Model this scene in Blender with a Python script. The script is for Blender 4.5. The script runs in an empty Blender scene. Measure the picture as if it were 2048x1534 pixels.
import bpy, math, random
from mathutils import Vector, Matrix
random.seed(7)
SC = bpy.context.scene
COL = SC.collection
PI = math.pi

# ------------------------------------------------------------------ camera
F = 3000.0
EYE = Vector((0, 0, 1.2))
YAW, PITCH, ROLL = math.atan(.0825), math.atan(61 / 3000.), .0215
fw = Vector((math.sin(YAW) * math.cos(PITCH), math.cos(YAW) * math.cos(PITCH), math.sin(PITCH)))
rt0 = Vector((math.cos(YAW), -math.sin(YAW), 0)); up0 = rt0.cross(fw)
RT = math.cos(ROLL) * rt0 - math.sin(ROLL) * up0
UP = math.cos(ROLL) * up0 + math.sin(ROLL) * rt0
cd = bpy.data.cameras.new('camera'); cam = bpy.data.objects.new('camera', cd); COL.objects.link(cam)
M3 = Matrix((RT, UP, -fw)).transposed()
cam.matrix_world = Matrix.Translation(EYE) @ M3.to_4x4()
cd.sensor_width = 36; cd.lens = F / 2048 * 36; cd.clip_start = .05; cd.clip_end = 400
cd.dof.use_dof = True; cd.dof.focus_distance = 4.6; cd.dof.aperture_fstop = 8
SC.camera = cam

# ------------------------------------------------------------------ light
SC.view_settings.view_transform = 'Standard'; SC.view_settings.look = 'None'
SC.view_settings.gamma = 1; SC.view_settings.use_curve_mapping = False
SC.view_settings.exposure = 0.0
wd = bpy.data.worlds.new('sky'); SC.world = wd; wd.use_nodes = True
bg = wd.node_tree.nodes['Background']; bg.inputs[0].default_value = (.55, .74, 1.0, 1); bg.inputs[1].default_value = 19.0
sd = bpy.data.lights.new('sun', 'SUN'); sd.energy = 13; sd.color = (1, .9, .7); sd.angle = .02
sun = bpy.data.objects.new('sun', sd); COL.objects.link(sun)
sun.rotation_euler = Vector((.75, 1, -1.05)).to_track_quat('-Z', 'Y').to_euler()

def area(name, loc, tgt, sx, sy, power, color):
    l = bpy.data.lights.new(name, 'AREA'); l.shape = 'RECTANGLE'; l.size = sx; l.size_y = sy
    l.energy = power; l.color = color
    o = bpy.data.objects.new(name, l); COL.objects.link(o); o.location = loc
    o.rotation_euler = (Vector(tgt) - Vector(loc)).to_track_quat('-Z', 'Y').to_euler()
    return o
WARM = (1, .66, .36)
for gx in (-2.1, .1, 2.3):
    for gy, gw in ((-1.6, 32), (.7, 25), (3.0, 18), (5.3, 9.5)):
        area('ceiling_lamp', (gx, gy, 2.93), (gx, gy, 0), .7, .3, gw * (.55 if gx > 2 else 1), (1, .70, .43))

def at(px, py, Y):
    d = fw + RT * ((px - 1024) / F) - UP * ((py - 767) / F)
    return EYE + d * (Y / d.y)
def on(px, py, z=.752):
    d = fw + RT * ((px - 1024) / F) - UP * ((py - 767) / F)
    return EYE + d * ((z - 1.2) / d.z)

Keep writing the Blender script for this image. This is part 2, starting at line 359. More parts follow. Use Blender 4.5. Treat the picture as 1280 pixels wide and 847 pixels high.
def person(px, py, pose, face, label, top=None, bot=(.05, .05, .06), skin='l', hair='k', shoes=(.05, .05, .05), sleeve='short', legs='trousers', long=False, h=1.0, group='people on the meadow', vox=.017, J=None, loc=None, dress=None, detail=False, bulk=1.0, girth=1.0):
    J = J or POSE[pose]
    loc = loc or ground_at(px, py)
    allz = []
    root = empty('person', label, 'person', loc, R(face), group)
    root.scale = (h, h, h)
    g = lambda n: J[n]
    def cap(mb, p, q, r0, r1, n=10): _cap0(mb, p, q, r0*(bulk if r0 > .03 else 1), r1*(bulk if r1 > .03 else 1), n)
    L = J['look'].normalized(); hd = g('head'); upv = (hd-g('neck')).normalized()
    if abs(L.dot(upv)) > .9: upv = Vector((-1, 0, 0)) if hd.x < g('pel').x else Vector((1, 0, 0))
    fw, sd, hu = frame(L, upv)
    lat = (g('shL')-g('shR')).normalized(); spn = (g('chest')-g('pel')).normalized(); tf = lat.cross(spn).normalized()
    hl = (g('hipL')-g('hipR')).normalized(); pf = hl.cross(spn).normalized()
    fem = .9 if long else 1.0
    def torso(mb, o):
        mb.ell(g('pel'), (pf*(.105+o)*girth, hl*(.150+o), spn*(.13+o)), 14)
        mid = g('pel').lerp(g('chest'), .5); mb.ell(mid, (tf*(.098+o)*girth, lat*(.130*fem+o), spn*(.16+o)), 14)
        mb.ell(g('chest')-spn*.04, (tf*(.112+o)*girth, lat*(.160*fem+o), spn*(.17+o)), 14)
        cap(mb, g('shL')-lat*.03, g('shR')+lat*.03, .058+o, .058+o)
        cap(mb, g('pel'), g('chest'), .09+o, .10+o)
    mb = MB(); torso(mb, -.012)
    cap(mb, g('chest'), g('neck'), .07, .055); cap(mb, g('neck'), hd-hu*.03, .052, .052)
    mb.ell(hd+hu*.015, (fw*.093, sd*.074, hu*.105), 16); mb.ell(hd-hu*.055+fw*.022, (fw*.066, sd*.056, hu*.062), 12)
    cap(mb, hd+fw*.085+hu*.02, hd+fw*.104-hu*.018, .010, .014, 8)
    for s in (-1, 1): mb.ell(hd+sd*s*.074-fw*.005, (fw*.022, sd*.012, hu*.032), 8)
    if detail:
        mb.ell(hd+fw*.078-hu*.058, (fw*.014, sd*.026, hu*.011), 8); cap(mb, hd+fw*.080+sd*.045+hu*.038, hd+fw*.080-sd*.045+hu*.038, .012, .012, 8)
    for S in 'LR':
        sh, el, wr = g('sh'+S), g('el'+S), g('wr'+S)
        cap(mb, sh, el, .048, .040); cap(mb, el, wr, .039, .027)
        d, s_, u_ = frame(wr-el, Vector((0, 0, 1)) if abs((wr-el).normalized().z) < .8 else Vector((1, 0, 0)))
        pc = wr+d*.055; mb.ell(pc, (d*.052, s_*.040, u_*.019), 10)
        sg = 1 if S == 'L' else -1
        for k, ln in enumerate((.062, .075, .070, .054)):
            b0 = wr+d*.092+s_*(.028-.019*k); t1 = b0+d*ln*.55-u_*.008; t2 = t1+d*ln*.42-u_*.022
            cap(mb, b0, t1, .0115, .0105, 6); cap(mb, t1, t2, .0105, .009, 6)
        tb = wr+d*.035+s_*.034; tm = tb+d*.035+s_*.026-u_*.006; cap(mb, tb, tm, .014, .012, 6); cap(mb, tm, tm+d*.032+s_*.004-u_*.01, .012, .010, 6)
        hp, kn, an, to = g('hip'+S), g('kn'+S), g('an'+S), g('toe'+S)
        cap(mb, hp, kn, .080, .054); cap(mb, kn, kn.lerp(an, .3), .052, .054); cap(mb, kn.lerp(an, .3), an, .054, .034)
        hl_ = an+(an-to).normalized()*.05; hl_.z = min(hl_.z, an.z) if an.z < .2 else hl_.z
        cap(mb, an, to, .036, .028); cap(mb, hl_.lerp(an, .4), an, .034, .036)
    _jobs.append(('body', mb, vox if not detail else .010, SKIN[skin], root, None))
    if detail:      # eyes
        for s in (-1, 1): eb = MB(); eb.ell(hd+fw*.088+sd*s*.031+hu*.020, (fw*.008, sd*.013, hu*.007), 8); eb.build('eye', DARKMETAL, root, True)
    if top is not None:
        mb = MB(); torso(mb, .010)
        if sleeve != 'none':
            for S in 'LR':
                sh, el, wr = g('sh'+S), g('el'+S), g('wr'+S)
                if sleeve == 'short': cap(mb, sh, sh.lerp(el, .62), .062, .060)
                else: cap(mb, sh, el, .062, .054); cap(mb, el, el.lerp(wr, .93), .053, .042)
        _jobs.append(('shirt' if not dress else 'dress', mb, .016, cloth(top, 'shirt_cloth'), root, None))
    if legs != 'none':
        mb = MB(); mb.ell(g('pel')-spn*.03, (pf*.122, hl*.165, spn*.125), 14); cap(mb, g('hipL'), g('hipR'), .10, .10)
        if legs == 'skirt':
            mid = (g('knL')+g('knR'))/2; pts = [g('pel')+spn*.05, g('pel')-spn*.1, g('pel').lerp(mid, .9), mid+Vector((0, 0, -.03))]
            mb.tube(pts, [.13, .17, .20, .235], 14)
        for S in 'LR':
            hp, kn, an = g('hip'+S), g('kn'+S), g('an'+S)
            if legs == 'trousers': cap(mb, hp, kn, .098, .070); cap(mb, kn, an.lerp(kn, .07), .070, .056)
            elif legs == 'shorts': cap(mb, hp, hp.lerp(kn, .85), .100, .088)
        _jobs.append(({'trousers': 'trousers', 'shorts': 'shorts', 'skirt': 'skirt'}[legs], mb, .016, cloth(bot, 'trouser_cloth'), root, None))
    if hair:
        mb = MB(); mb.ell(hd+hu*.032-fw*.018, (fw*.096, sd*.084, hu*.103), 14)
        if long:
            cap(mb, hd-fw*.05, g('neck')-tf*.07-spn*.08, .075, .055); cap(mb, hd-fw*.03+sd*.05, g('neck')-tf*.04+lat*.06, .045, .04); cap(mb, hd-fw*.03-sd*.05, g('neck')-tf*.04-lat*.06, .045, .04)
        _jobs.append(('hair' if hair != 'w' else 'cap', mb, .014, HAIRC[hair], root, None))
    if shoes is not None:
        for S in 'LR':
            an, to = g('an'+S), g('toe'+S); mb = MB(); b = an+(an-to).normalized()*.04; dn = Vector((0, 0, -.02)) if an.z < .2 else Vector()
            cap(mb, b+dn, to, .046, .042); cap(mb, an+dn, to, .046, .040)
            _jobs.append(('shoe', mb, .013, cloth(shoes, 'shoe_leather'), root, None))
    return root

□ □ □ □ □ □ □

▶ Stated task
How many of the lines above include the word "empty"? Respond with the number alone.

▶ Completed task
2